# TASK OBJECTIVE
Reproduce the full listing that appears beneath this instruction exactly.

# SOURCE MATERIAL
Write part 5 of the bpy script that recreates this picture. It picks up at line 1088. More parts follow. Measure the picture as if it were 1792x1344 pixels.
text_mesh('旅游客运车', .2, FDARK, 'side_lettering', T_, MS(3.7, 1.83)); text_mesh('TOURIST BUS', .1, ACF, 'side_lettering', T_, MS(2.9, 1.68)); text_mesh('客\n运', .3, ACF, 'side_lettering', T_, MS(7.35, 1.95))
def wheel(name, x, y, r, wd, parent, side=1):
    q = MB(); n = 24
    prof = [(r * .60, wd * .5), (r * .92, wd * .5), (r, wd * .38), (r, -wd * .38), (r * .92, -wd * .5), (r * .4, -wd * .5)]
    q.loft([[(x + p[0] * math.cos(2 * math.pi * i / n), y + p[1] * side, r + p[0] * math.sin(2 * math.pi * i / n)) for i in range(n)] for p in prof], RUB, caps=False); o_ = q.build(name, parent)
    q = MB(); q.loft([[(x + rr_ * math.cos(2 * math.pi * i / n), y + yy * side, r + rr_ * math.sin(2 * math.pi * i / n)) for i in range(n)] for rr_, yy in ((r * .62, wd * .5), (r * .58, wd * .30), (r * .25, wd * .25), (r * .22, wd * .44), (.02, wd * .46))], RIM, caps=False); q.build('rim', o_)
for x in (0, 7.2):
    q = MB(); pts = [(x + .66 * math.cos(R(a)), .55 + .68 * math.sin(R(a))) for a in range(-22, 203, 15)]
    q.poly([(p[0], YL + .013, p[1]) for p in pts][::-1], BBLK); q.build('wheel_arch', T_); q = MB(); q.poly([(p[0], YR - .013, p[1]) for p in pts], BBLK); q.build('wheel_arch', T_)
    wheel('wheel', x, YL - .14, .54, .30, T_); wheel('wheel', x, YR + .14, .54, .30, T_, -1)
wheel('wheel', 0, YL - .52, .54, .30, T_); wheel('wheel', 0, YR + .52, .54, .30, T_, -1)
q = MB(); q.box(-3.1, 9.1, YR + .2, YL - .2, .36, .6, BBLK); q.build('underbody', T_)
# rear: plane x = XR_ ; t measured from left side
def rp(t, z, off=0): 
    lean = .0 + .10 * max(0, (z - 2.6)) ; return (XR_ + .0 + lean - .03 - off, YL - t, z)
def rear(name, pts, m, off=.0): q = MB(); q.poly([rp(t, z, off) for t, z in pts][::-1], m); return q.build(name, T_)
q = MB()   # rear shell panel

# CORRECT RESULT
Write part 5 of the bpy script that recreates this picture. It picks up at line 1088. More parts follow. Measure the picture as if it were 1792x1344 pixels.
text_mesh('旅游客运车', .2, FDARK, 'side_lettering', T_, MS(3.7, 1.83)); text_mesh('TOURIST BUS', .1, ACF, 'side_lettering', T_, MS(2.9, 1.68)); text_mesh('客\n运', .3, ACF, 'side_lettering', T_, MS(7.35, 1.95))
def wheel(name, x, y, r, wd, parent, side=1):
    q = MB(); n = 24
    prof = [(r * .60, wd * .5), (r * .92, wd * .5), (r, wd * .38), (r, -wd * .38), (r * .92, -wd * .5), (r * .4, -wd * .5)]
    q.loft([[(x + p[0] * math.cos(2 * math.pi * i / n), y + p[1] * side, r + p[0] * math.sin(2 * math.pi * i / n)) for i in range(n)] for p in prof], RUB, caps=False); o_ = q.build(name, parent)
    q = MB(); q.loft([[(x + rr_ * math.cos(2 * math.pi * i / n), y + yy * side, r + rr_ * math.sin(2 * math.pi * i / n)) for i in range(n)] for rr_, yy in ((r * .62, wd * .5), (r * .58, wd * .30), (r * .25, wd * .25), (r * .22, wd * .44), (.02, wd * .46))], RIM, caps=False); q.build('rim', o_)
for x in (0, 7.2):
    q = MB(); pts = [(x + .66 * math.cos(R(a)), .55 + .68 * math.sin(R(a))) for a in range(-22, 203, 15)]
    q.poly([(p[0], YL + .013, p[1]) for p in pts][::-1], BBLK); q.build('wheel_arch', T_); q = MB(); q.poly([(p[0], YR - .013, p[1]) for p in pts], BBLK); q.build('wheel_arch', T_)
    wheel('wheel', x, YL - .14, .54, .30, T_); wheel('wheel', x, YR + .14, .54, .30, T_, -1)
wheel('wheel', 0, YL - .52, .54, .30, T_); wheel('wheel', 0, YR + .52, .54, .30, T_, -1)
q = MB(); q.box(-3.1, 9.1, YR + .2, YL - .2, .36, .6, BBLK); q.build('underbody', T_)
# rear: plane x = XR_ ; t measured from left side
def rp(t, z, off=0): 
    lean = .0 + .10 * max(0, (z - 2.6)) ; return (XR_ + .0 + lean - .03 - off, YL - t, z)
def rear(name, pts, m, off=.0): q = MB(); q.poly([rp(t, z, off) for t, z in pts][::-1], m); return q.build(name, T_)
q = MB()   # rear shell panel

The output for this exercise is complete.